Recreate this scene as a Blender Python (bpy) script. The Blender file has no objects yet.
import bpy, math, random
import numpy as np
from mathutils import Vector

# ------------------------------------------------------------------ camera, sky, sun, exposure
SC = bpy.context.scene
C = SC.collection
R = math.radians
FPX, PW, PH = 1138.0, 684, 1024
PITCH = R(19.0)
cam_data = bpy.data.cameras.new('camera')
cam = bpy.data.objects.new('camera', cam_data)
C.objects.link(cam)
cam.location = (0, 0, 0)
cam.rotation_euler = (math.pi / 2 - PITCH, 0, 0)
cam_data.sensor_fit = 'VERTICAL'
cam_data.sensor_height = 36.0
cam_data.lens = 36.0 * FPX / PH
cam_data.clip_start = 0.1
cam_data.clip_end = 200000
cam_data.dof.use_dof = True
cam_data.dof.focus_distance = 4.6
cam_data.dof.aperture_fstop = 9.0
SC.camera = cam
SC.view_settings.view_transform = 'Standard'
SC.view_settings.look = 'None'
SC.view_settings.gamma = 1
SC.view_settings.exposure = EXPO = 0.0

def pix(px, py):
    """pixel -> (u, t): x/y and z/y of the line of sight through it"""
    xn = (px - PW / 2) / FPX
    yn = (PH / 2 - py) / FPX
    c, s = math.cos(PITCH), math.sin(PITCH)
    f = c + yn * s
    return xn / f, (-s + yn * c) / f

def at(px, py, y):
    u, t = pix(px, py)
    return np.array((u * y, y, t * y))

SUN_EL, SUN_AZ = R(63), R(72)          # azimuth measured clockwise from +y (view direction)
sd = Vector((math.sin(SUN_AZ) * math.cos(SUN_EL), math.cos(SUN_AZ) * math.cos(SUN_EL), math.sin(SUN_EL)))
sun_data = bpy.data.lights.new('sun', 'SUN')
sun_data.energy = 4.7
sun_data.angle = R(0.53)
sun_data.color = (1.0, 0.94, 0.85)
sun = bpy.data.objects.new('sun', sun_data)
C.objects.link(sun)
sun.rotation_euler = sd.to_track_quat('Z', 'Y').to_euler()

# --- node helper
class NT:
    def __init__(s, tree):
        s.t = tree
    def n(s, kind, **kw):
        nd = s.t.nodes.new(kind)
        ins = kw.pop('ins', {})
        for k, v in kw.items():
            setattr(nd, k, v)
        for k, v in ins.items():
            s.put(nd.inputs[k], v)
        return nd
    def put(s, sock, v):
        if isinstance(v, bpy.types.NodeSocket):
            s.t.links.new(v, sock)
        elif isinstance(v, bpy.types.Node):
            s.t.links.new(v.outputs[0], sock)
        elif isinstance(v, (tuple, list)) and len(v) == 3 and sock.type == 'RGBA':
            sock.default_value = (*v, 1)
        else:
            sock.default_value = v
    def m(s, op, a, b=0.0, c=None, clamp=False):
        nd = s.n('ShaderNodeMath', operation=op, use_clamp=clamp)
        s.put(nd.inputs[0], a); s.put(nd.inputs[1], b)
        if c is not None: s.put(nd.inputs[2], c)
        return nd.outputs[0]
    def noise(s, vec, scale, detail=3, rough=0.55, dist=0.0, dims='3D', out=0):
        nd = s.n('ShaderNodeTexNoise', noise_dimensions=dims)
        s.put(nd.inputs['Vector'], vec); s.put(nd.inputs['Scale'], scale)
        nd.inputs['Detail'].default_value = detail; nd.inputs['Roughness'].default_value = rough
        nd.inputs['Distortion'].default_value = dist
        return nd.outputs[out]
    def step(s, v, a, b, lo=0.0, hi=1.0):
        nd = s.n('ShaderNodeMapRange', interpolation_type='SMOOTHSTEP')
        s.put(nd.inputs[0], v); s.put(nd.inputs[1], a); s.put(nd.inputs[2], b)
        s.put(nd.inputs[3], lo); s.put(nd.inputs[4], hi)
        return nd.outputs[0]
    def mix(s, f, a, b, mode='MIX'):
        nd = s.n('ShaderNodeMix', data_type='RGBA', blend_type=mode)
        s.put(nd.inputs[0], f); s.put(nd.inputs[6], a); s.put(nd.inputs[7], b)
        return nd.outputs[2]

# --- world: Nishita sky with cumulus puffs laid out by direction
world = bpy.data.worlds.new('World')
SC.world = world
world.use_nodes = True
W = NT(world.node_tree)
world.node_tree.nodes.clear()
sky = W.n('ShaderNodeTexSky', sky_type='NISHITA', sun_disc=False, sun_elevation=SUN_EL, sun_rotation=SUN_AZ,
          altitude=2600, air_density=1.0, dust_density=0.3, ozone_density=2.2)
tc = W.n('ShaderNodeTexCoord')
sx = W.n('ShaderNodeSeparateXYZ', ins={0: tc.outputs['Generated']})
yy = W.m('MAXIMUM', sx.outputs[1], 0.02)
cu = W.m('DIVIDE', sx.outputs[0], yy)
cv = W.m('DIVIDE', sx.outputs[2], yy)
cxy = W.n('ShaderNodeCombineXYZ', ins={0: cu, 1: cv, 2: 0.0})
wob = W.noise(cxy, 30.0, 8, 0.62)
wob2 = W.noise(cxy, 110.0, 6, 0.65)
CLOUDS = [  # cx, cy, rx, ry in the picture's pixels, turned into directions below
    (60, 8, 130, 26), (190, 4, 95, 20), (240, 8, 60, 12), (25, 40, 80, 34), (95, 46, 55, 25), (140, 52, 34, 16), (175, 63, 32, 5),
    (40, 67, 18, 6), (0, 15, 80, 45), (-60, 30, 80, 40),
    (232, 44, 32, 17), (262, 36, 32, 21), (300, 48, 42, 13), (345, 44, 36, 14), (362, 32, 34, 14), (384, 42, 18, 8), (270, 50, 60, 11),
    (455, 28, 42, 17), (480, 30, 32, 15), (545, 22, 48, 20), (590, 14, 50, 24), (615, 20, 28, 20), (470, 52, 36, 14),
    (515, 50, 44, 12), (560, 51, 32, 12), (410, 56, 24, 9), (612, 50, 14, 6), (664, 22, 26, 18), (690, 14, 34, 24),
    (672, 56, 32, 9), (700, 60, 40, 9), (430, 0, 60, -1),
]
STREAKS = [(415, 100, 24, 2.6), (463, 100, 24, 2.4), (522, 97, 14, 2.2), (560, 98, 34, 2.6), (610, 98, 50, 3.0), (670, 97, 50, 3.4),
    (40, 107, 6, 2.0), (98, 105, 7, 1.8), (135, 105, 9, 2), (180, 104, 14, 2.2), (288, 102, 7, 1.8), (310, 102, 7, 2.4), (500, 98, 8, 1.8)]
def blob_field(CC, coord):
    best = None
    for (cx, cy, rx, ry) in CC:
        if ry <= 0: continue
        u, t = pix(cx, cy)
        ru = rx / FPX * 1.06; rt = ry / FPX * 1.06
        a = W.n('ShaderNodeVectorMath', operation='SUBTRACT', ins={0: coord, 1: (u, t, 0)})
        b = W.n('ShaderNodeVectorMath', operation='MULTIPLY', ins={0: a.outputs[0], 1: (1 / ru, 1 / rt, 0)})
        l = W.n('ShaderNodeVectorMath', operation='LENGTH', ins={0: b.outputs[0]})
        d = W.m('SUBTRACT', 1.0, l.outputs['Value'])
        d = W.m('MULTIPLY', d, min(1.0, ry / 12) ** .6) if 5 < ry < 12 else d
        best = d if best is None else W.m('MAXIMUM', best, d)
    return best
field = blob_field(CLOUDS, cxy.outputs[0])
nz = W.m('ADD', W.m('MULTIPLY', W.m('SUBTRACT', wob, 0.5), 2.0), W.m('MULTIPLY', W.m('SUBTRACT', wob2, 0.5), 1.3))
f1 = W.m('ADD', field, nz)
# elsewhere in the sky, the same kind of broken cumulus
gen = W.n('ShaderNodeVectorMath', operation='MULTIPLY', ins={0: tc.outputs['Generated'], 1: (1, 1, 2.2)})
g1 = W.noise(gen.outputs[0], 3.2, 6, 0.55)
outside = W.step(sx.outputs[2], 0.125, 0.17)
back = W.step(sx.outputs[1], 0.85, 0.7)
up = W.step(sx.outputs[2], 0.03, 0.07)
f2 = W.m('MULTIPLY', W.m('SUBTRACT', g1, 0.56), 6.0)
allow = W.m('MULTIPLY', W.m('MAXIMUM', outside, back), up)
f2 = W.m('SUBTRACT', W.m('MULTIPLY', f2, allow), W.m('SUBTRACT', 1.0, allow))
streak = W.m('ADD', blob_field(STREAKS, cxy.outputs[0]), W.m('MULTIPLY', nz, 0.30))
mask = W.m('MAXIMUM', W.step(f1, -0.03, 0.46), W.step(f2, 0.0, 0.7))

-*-

(WHAT NEEDS TO BE DONE) Return nothing but the lines from the start of the listing above through the line containing "SC.view_settings.exposure = EXPO = 0.0", exactly as given.

(TASK OUTPUT)
Recreate this scene as a Blender Python (bpy) script. The Blender file has no objects yet.
import bpy, math, random
import numpy as np
from mathutils import Vector

# ------------------------------------------------------------------ camera, sky, sun, exposure
SC = bpy.context.scene
C = SC.collection
R = math.radians
FPX, PW, PH = 1138.0, 684, 1024
PITCH = R(19.0)
cam_data = bpy.data.cameras.new('camera')
cam = bpy.data.objects.new('camera', cam_data)
C.objects.link(cam)
cam.location = (0, 0, 0)
cam.rotation_euler = (math.pi / 2 - PITCH, 0, 0)
cam_data.sensor_fit = 'VERTICAL'
cam_data.sensor_height = 36.0
cam_data.lens = 36.0 * FPX / PH
cam_data.clip_start = 0.1
cam_data.clip_end = 200000
cam_data.dof.use_dof = True
cam_data.dof.focus_distance = 4.6
cam_data.dof.aperture_fstop = 9.0
SC.camera = cam
SC.view_settings.view_transform = 'Standard'
SC.view_settings.look = 'None'
SC.view_settings.gamma = 1
SC.view_settings.exposure = EXPO = 0.0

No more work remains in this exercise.